Murdoch, ‘would-be ringleader of a massive jailbreak’
“Individual newspapers can’t live with Google, but they can’t live without it either …”
The statement comes toward the end of Nick Carr’s (right) Murdoch’s wink in his Rough Type bog.
Rupert Murdoch reckons net content is worth money, as he told Skye News.
Now, “When it comes to Google and other aggregators, newspapers face a sort of prisoners’ dilemma,” says Carr, going on, “If one of them escapes, their competitors will pick up the traffic they lose. But if all of them stay, none of them will ever get enough traffic to make sufficient money. So they all stay in the prison, occasionally yelling insults at their jailer through the bars on the door.”
But, he observes, “Of course, there has always been a way to break out of the prison: If a critical mass of newspapers were to opt out of Google’s search engine simultaneously, they would suddenly gain substantial market power.
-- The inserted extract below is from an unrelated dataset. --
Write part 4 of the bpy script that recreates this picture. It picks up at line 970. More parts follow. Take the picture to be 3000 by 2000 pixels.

Newspapers are struggling, but they remain, by far, the world’s dominant producers of hard news. That gives them, as a group, a great deal of leverage over companies like Google who depend on a steady stream of good, fresh online content. Google needs newspapers at least as much as newspapers need Google – a fact that’s been largely hidden up to now.”
What Murdoch “effectively did in his interview with Sky News was to send a signal to other newspaper companies: We’ll opt out if you’ll opt out,” says the post, going on »»»
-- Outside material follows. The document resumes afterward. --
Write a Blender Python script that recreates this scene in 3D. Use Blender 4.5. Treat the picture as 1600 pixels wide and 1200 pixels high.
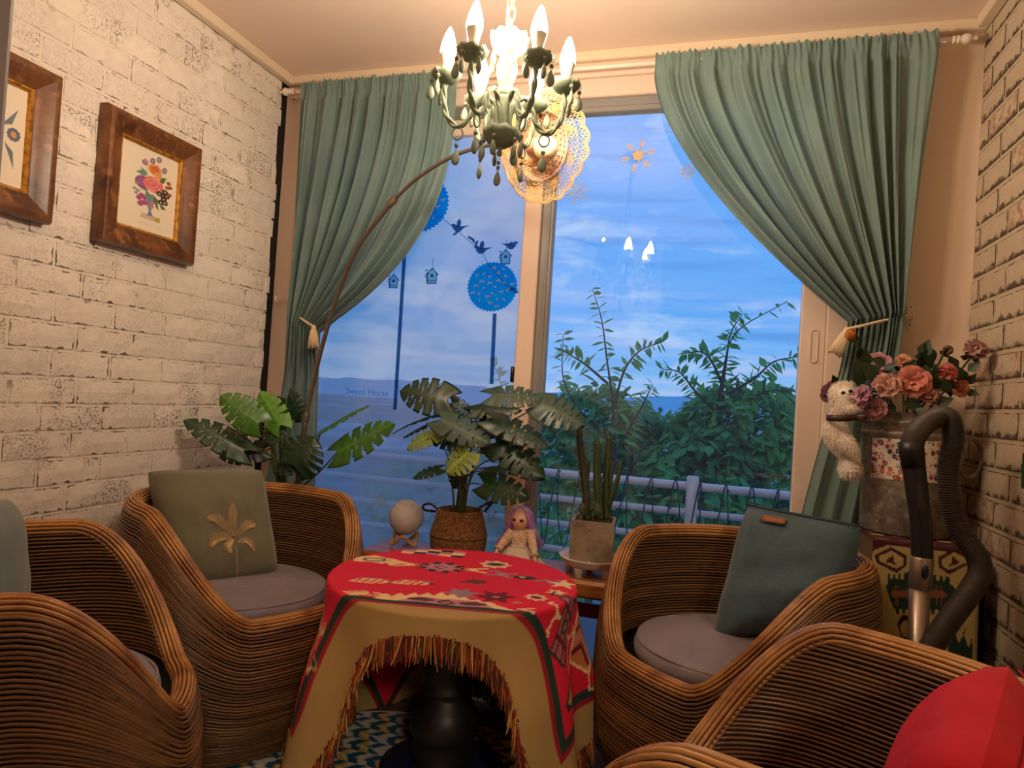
import bpy, math, random
import numpy as np
from mathutils import Vector, Matrix, noise as mnoise

PI = math.pi
random.seed(7)
rng = np.random.default_rng(7)
SC = bpy.context.scene
COL = SC.collection
for _o in list(bpy.data.objects):
    bpy.data.objects.remove(_o)

# ------------------------------------------------------------------ camera
CAM_Z = 1.07
FPX = 1069.0
_yaw, _pitch, _roll = (math.radians(a) for a in (16.78, 1.04, 3.677))
_F = np.array([-math.sin(_yaw) * math.cos(_pitch), math.cos(_yaw) * math.cos(_pitch), math.sin(_pitch)])
_r = np.array([math.cos(_yaw), math.sin(_yaw), 0.0])
_u = np.cross(_r, _F)
_R = math.cos(_roll) * _r + math.sin(_roll) * _u
_U = -math.sin(_roll) * _r + math.cos(_roll) * _u
cam = bpy.data.cameras.new('camera')
cam.sensor_width = 36.0
cam.lens = 36.0 * FPX / 1600.0
cam.clip_start = 0.02
cam.clip_end = 3000
camo = bpy.data.objects.new('camera', cam)
COL.objects.link(camo)
camo.matrix_world = Matrix(((_R[0], _U[0], -_F[0], 0), (_R[1], _U[1], -_F[1], 0), (_R[2], _U[2], -_F[2], CAM_Z), (0, 0, 0, 1)))
SC.camera = camo


def ray(px, py):
    return _F * FPX + _R * (px - 800) - _U * (py - 600)


def aty(px, py, Y):
    """measured photo point -> place in the room on the plane y = Y"""
    d = ray(px, py)
    p = d * (Y / d[1])
    return np.array([p[0], p[1], p[2] + CAM_Z])


def atx(px, py, X):
    d = ray(px, py)
    p = d * (X / d[0])
    return np.array([p[0], p[1], p[2] + CAM_Z])


def atz(px, py, Z):
    d = ray(px, py)
    p = d * ((Z - CAM_Z) / d[2])
    return np.array([p[0], p[1], Z])


def atplane(px, py, p0, n):
    d = ray(px, py)
    p0 = np.array(p0, float) - np.array([0, 0, CAM_Z])
    n = np.array(n, float)
    t = p0.dot(n) / d.dot(n)
    return d * t + np.array([0, 0, CAM_Z])


# ------------------------------------------------------------------ view
SC.view_settings.view_transform = 'Standard'
SC.view_settings.look = 'None'
SC.view_settings.exposure = 0.42
SC.view_settings.gamma = 1.0
SC.view_settings.use_curve_mapping = False


def lin(r, g, b):
    return tuple(((x / 255) / 12.92 if x / 255 <= .04045 else ((x / 255 + .055) / 1.055) ** 2.4) for x in (r, g, b))


# ------------------------------------------------------------------ world: blue dusk sky with clouds
W = bpy.data.worlds.new('dusk_sky')
SC.world = W
W.use_nodes = True
_t = W.node_tree
_t.nodes.clear()


def node(t, typ, ins=None, **kw):
    n = t.nodes.new(typ)
    for k, v in kw.items():
        setattr(n, k, v)
    for k, v in (ins or {}).items():
        if hasattr(v, 'is_output'):
            t.links.new(v, n.inputs[k])
        else:
            n.inputs[k].default_value = v
    return n


def ramp(t, fac, stops, interp='LINEAR'):
    n = t.nodes.new('ShaderNodeValToRGB')
    n.color_ramp.interpolation = interp
    e = n.color_ramp.elements
    while len(e) < len(stops):
        e.new(0.5)
    for i, (p, c) in enumerate(stops):
        e[i].position = p
        e[i].color = (c[0], c[1], c[2], 1) if isinstance(c, (tuple, list)) else (c, c, c, 1)
    t.links.new(fac, n.inputs[0])
    return n.outputs[0]


def mixc(t, fac, a, b, blend='MIX'):
    n = t.nodes.new('ShaderNodeMix')
    n.data_type = 'RGBA'
    n.blend_type = blend
    for i, v in ((0, fac), (6, a), (7, b)):
        if hasattr(v, 'is_output'):
            t.links.new(v, n.inputs[i])
        elif i == 0:
            n.inputs[0].default_value = v
        else:
            n.inputs[i].default_value = (v[0], v[1], v[2], 1)
    return n.outputs[2]


def math_(t, op, a, b=None, clamp=False):
    n = t.nodes.new('ShaderNodeMath')
    n.operation = op
    n.use_clamp = clamp
    for i, v in ((0, a), (1, b)):
        if v is None:
            continue
        if hasattr(v, 'is_output'):
            t.links.new(v, n.inputs[i])
        else:
            n.inputs[i].default_value = v
    return n.outputs[0]


_tc = node(_t, 'ShaderNodeTexCoord')
_sep = node(_t, 'ShaderNodeSeparateXYZ', {0: _tc.outputs['Generated']})
_sky = ramp(_t, _sep.outputs['Z'], [(0.0, lin(158, 196, 240)), (0.04, lin(122, 184, 246)), (0.14, lin(96, 170, 248)), (0.45, lin(110, 170, 252)), (1.0, lin(84, 128, 220))])
_map = node(_t, 'ShaderNodeMapping', {0: _tc.outputs['Generated'], 'Scale': (2.2, 2.2, 6.5), 'Location': (0.35, 0.1, 0.2)})
_nz = node(_t, 'ShaderNodeTexNoise', {0: _map.outputs[0], 'Scale': 2.6, 'Detail': 7.0, 'Roughness': 0.58, 'Distortion': 0.25})
_cl = ramp(_t, _nz.outputs[0], [(0.50, 0.0), (0.66, 1.0)])
_map2 = node(_t, 'ShaderNodeMapping', {0: _tc.outputs['Generated'], 'Scale': (1.2, 1.2, 22.0), 'Location': (1.3, 0.7, 0.12)})
_nz2 = node(_t, 'ShaderNodeTexNoise', {0: _map2.outputs[0], 'Scale': 2.5, 'Detail': 5.0, 'Roughness': 0.55})
_cl2 = ramp(_t, _nz2.outputs[0], [(0.50, 0.0), (0.66, 1.0)])
_low = ramp(_t, _sep.outputs['Z'], [(0.015, 1.0), (0.20, 0.0)])
_dark = ramp(_t, _nz2.outputs[0], [(0.30, 1.0), (0.47, 0.0)])
_s1 = mixc(_t, math_(_t, 'MULTIPLY', _dark, 0.45), _sky, lin(74, 132, 216))
_s2 = mixc(_t, math_(_t, 'MULTIPLY', _cl, 0.80), _s1, lin(186, 214, 250))
_s3 = mixc(_t, math_(_t, 'MULTIPLY', math_(_t, 'MULTIPLY', _cl2, _low), 0.42), _s2, lin(236, 214, 226))
_bg = node(_t, 'ShaderNodeBackground', {'Color': _s3, 'Strength': 0.84})
_wo = node(_t, 'ShaderNodeOutputWorld', {'Surface': _bg.outputs[0]})

# fill light added behind the camera; its fixture, built with the room, is made up
BACK_FILL = bpy.data.lights.new('back_fill_light', 'AREA')
BACK_FILL.shape = 'DISK'
BACK_FILL.size = 0.6
BACK_FILL.energy = 50
BACK_FILL.color = (1.0, 0.80, 0.60)
_lo = bpy.data.objects.new('back_fill_light', BACK_FILL)
COL.objects.link(_lo)
_lo.location = (1.25, -1.6, 2.29)

BULB_STRENGTH = 300.0
BULB_COLOR = (1.0, 0.79, 0.57)


# ------------------------------------------------------------------ materials
def newmat(name):
    m = bpy.data.materials.new(name)
    m.use_nodes = True
    m.node_tree.nodes.clear()
    return m, m.node_tree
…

There are signs that the signal is working. Bloomberg reports today that the publishers of the Denver Post and the Dallas Morning News are now considering blocking Google in one way or another. More ominously (if you’re Google), Microsoft has apparently responded to the signal by offering to pay News Corp to make Bing the exclusive search engine for its content. Microsoft doesn’t have a lot of weapons to use against Google in the search business, but getting prominent news organizations to block Google would be a very powerful weapon. (Steve Ballmer would be more than happy to reduce the basic profitability of the search business, as that would inflict far more damage on Google than on Microsoft.)
Faced with a large-scale loss of professional news stories from its search engine, Google would likely have little choice but to begin paying sites to index their content. That would be a nightmare scenario for Google – and a dream come true for newspapers and other big content producers.
“The idea that newspapers might come together to pursue a radical and risky strategy seems far-fetched,” says Car, adding:
“Then again, maybe the time has finally come for newspapers to take a deep collective breath and apply the leverage they still hold. They don’t have a whole lot left to lose.”